PROBLEM DETAILS » Transcribe the material below exactly as it appears.
______________________________
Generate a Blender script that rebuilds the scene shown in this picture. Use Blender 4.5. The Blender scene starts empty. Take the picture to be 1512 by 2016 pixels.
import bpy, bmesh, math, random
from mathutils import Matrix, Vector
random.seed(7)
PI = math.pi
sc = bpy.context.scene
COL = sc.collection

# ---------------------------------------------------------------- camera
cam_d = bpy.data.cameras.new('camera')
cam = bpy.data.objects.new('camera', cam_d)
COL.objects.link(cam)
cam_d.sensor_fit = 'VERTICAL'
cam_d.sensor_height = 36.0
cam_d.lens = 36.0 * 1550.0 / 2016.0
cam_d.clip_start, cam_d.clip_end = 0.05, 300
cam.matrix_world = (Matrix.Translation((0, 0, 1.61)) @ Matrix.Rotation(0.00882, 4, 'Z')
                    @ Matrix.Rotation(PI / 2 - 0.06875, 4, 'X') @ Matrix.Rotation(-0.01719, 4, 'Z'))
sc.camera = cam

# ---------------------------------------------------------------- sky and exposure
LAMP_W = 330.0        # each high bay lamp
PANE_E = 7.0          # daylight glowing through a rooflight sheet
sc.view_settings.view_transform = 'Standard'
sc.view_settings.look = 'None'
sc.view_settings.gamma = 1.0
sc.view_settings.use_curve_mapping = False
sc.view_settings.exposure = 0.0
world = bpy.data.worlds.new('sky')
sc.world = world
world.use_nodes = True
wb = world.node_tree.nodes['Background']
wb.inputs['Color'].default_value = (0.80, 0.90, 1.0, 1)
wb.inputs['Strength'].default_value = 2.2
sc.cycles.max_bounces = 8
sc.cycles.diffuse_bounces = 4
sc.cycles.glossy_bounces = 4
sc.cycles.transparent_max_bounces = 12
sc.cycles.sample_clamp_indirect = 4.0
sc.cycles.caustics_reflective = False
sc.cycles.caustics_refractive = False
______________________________
SOLUTION TO THE PROBLEM »
Generate a Blender script that rebuilds the scene shown in this picture. Use Blender 4.5. The Blender scene starts empty. Take the picture to be 1512 by 2016 pixels.
import bpy, bmesh, math, random
from mathutils import Matrix, Vector
random.seed(7)
PI = math.pi
sc = bpy.context.scene
COL = sc.collection

# ---------------------------------------------------------------- camera
cam_d = bpy.data.cameras.new('camera')
cam = bpy.data.objects.new('camera', cam_d)
COL.objects.link(cam)
cam_d.sensor_fit = 'VERTICAL'
cam_d.sensor_height = 36.0
cam_d.lens = 36.0 * 1550.0 / 2016.0
cam_d.clip_start, cam_d.clip_end = 0.05, 300
cam.matrix_world = (Matrix.Translation((0, 0, 1.61)) @ Matrix.Rotation(0.00882, 4, 'Z')
                    @ Matrix.Rotation(PI / 2 - 0.06875, 4, 'X') @ Matrix.Rotation(-0.01719, 4, 'Z'))
sc.camera = cam

# ---------------------------------------------------------------- sky and exposure
LAMP_W = 330.0        # each high bay lamp
PANE_E = 7.0          # daylight glowing through a rooflight sheet
sc.view_settings.view_transform = 'Standard'
sc.view_settings.look = 'None'
sc.view_settings.gamma = 1.0
sc.view_settings.use_curve_mapping = False
sc.view_settings.exposure = 0.0
world = bpy.data.worlds.new('sky')
sc.world = world
world.use_nodes = True
wb = world.node_tree.nodes['Background']
wb.inputs['Color'].default_value = (0.80, 0.90, 1.0, 1)
wb.inputs['Strength'].default_value = 2.2
sc.cycles.max_bounces = 8
sc.cycles.diffuse_bounces = 4
sc.cycles.glossy_bounces = 4
sc.cycles.transparent_max_bounces = 12
sc.cycles.sample_clamp_indirect = 4.0
sc.cycles.caustics_reflective = False
sc.cycles.caustics_refractive = False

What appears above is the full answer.